Por Jasmine Castro*
Imaginem uma escritora de renome, alguém que viria a ser considerada um dos maiores nomes em língua portuguesa no século XX, depois de quarenta anos de estrada, desejar abandonar a literatura séria para dedicar-se a uma escritura de maior apelo popular, ainda que isto lhe trouxesse o título de louca e pornográfica, para com isso alcançar uma compensação para a desvalorização e o silêncio daqueles que pareciam ignorar seus escritos. Hilda Hilst foi muito corajosa para mostrar-se assim.
“Podem me chamar de louca” (Nova Fronteira, 144 páginas, R$ 34,90) é uma coletânea que abrange os textos que Hilda escrevia para o Correio Popular. Aqui vemos o seu lado humano, frágil, cômico, irônico e crítico, numa escrita acessível e objetiva, entre as fronteiras do pessoal e do social, do erótico e do político, para denunciar a situação aviltante daqueles que se entregam à absurda tarefa de escrever num país com milhões e milhões de analfabetos.
E nos empurra para reflexões do tipo: quem é que lê no Brasil? Por que os direitos autorais de grandes nomes da literatura valem menos do que o excremento de um sedutor de massas? — ela põe nesses termos, inclusive afirmando que a montanha de seus escritos devia valer menos que o papel higiênico de um “bom de bola” —, mas não só: faz crítica social e questiona o valor da cultura e da educação num país que beatifica acéfalos, denuncia a corrupção na política e as injustiças do mercado editorial.

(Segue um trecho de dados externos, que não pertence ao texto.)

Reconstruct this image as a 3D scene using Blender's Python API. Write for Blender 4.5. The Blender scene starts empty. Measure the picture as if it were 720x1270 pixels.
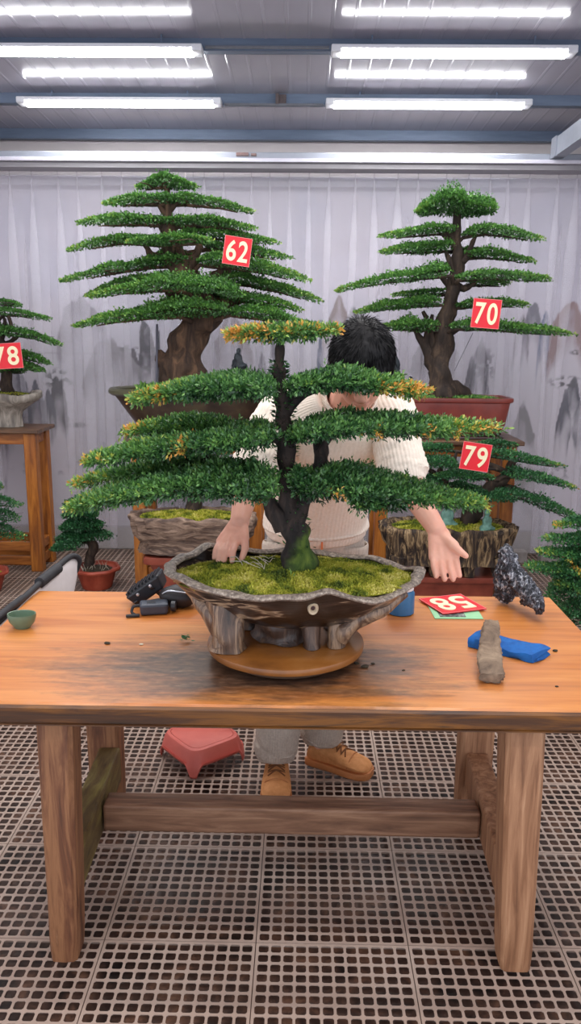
import bpy, math, random
import numpy as np
from mathutils import Vector, Matrix, noise as mnoise
from math import sin, cos, pi, radians, sqrt, atan2

random.seed(7); rng = np.random.default_rng(7)
C = bpy.context.scene.collection
# ------------------------------------------------------------------ camera
CAMH, YAW, PITCH, ROLL, FPX = 1.565, radians(.75), radians(12.4), radians(.5), 1000.0
_F = np.array([-sin(YAW)*cos(PITCH), cos(YAW)*cos(PITCH), -sin(PITCH)])
_R0 = np.array([cos(YAW), sin(YAW), 0.0]); _U0 = np.cross(_R0, _F)
_R = cos(ROLL)*_R0 + sin(ROLL)*_U0; _U = cos(ROLL)*_U0 - sin(ROLL)*_R0
CAM0 = np.array([0, 0, CAMH])
def _ray(px, py): return _R*(px-360)/FPX - _U*(py-635)/FPX + _F
def P(px, py, Y):            # the point of the room seen at that spot, at distance Y into the room
    d = _ray(px, py); q = CAM0 + d*Y/d[1]; return Vector(q)
def PZ(px, py, z):           # same, on the horizontal plane at height z
    d = _ray(px, py); q = CAM0 + d*(z-CAMH)/d[2]; return Vector(q)

cd = bpy.data.cameras.new('camera'); cam = bpy.data.objects.new('camera', cd); C.objects.link(cam)
cd.sensor_fit = 'VERTICAL'; cd.sensor_height = 36.0; cd.lens = 36.0*FPX/1270.0; cd.clip_start = .05; cd.clip_end = 60
cam.matrix_world = Matrix(((_R[0], _U[0], -_F[0], 0), (_R[1], _U[1], -_F[1], 0), (_R[2], _U[2], -_F[2], CAMH), (0, 0, 0, 1)))
bpy.context.scene.camera = cam

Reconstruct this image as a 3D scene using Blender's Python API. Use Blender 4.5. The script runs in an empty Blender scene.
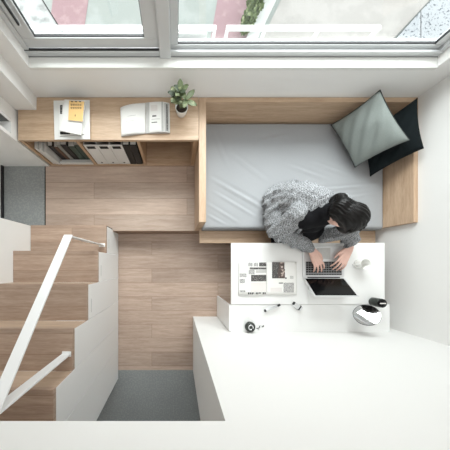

O título “Podem me chamar de louca” aparece em vários textos desta coletânea, acompanhado de outros adjetivos como fantasista, utopista, pornógrafa, chula, ingênua, menor e puta, este último porque vem do verbo “putare”, que, dentre outros significados, quer dizer “pensar”. E é exatamente isso que Hilda faz quando não teme ser vista como louca: nos levar a pensar, com palavras e jeitos incomuns, por uma didática admirável pela acessibilidade, sobre o que importa: a inflação, a fome, os bilhões roubados na política, o “tesão pela bunda e pela bola” em detrimento de qualquer gesto simbólico de respeito pelos poetas e por toda a turba de artistas.
É de rir e muito mais de se indignar o que Hilda nos oferece nestas poucas e suficientes palavras. Recorto aqui algumas que me afetaram: “meu ouro de dentro não vale nada para os desatentos, minha palavra rara não é amada, minha poesia não é mais-valia, meu buraco graças a Deus continua intacto…”
Se ser louca for isso, “podem me chamar de louca” também.